With the Cloud Management capability (available in the Free) you are able to manage the sensei functionality on individual firewalls. Means you can view their reports, create/delete/manage policies etc) on an individual firewall basis.

A Centralized Policy is that you have a single centralized policy which gets applied to many firewalls at once.  So instead of configuring the individual policies on the individual firewalls one by one, you create a single policy and push it to all / a group of firewalls.

Centralized Reporting is similar to Centralized Policy, where you can view the reports of all / a group of firewalls from a single pane.

Cloud Management is available for Free Edition; where as Centralized Policy/Reporting is available in their respective paid plans.

Hope this makes this more clear.

PS: We'll shortly roll-out an improved product documentation, which will also include Cloud Management.
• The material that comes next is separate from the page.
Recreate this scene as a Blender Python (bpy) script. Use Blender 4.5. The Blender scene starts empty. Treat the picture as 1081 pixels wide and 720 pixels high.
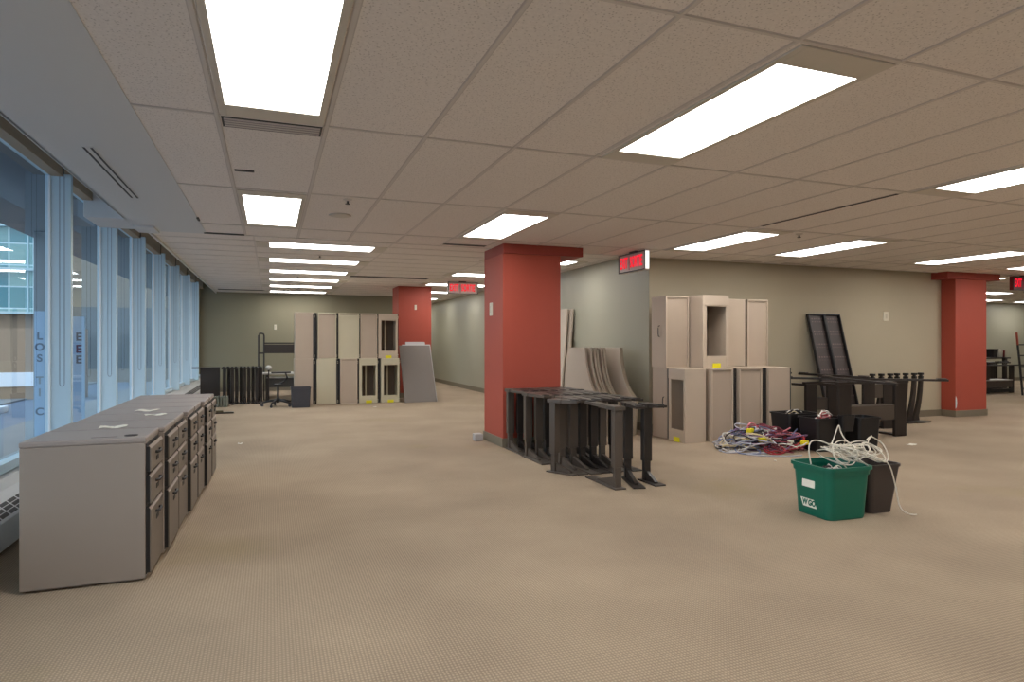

What is the timeline for this? Reporting is basically a graph that tells me something happened somewhere...no real information. You mentioned drill down and live block is coming in .10? Is that still on track? Thanks!

Hi @jclendineng,

You should already have the "drill-down" feature:
https://www.sunnyvalley.io/docs/reporting-analytics/report-view-configuration#applying-generic-filterexclusion-on-a-report-view

Blocking has been introduced with 1.9. For Linux, you'll need to manually compile & install netmap module (documentation to follow this month). For FreeBSD, since netmap is embedded in the kernel, you don't need this step.

Live Reports & using subscriptions on the new platforms are going to be shipped with the 1.9.1 release, which is scheduled for early next week.

We believe with 1.9.1, new platforms will also reach a state where you'll be able do reporting / blocking almost as good as OPNsense.

I hope this answers your question. Please feel free if you have further questions.

Yes, tats fantastic! Thanks. Im going to be using this headless on BSD separate from opnsense installation.

What about the "Session Details"? Is that coming in some form?


Hi @jclendineng,

1.9.1 is released today. Cloud Live Session Explorer is one of the features brought by this release.